Viva Las Vegas
Los que hayáis visitado Las Vegas coincidiréis conmigo en que para disfrutar la ciudad no te queda otra que zambullirte en ella y dejarte llevar, previa flexibilización de tus propios estándares respecto al buen gusto.
Aterrizar en Las Vegas es darse cuenta, una vez más, que las series no mienten y que lo que muestran en capítulos especiales o en su planteamiento de base sobre la ciudad es totalmente cierto. Matizo, eso sí, que tíos como Josh Duhamel no se prodigan demasiado por allí, y los armarios que hacen su papel tienen pinta de mafiosos con mandíbulas del jurásico que dedican su tiempo libre a partir nueces con el entrecejo.
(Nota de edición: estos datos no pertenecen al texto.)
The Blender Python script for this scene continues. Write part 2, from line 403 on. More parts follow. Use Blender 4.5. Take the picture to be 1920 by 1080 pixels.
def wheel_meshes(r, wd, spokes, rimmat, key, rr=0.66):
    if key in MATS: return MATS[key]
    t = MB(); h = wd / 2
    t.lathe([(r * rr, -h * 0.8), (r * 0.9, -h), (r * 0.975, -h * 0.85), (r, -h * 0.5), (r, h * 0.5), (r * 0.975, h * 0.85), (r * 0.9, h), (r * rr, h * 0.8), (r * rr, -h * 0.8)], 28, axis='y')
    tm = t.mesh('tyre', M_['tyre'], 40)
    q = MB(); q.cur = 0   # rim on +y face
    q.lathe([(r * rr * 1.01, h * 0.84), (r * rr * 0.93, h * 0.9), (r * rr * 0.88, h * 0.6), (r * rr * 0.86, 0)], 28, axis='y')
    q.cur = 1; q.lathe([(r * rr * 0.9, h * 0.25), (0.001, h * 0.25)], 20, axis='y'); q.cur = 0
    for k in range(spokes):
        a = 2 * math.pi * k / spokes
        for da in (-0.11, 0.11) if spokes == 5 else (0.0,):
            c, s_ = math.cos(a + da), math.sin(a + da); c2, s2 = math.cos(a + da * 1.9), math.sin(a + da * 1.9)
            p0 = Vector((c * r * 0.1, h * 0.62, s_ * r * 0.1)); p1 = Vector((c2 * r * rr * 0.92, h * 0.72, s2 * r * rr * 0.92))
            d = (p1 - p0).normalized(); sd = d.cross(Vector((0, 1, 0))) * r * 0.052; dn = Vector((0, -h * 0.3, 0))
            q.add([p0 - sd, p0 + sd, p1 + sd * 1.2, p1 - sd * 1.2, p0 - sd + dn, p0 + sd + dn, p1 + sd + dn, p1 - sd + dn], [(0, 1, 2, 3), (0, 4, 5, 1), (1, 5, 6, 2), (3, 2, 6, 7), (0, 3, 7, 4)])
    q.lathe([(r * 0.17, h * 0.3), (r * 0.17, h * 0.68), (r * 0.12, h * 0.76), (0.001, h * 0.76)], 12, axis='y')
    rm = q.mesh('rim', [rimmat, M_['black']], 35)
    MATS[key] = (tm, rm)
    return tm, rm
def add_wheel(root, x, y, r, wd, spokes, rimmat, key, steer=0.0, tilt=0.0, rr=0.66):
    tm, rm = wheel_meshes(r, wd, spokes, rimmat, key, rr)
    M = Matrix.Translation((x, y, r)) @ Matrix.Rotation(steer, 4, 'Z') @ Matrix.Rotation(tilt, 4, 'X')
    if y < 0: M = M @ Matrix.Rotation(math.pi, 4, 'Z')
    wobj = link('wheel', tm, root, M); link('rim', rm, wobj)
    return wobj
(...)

Pronto te das cuenta, incluso antes de que anochezca, que no es que series y films encuentren su escenario ideal en Las Vegas, sino que la ciudad se erige como personaje en sí mismo, con su propia personalidad, y que actúa bajo patrones que ya forman parte de la conciencia colectiva bajo la premisa de que todo es posible.
Todo es posible en Las Vegas y lo que pasa en Las Vegas se queda en Las Vegas. Son tópicos acuñados por y para una ciudad que se enorgullece de ser lo que es, que no muestra pudor alguno en plantar una plaza de San Marcos junto a un volcán en erupción, y que crece y se reconstruye constantemente regodeándose en sí misma.
Las Vegas es, toda ella, una atracción gigante donde hay miles de formas de gastarse el dinero a parte de jugar. Es aquí donde caben espectáculos tan dispares como Barry Manilow, Spamalot, Elvis, el Circ du Solei o la Star Trek Experience. Y es que quien no se divierte en Las Vegas es porque no quiere o porque se preocupa demasiado por mantener la punta de la tocha bien alta. Vaya, que cualquier teligioso que se precie no se puede perder Las Vegas, aunque solo sea para reproducir in situ esos momentos vegarianos que tenemos incrustados a fuego en el cerebro. Pensadlo bien.
Billete de avión, 700 euros
Noche de hotel, 200 euros
Comerse una pizza con forma de Enterprise mientras un Klingon te da conversación, no tiene precio.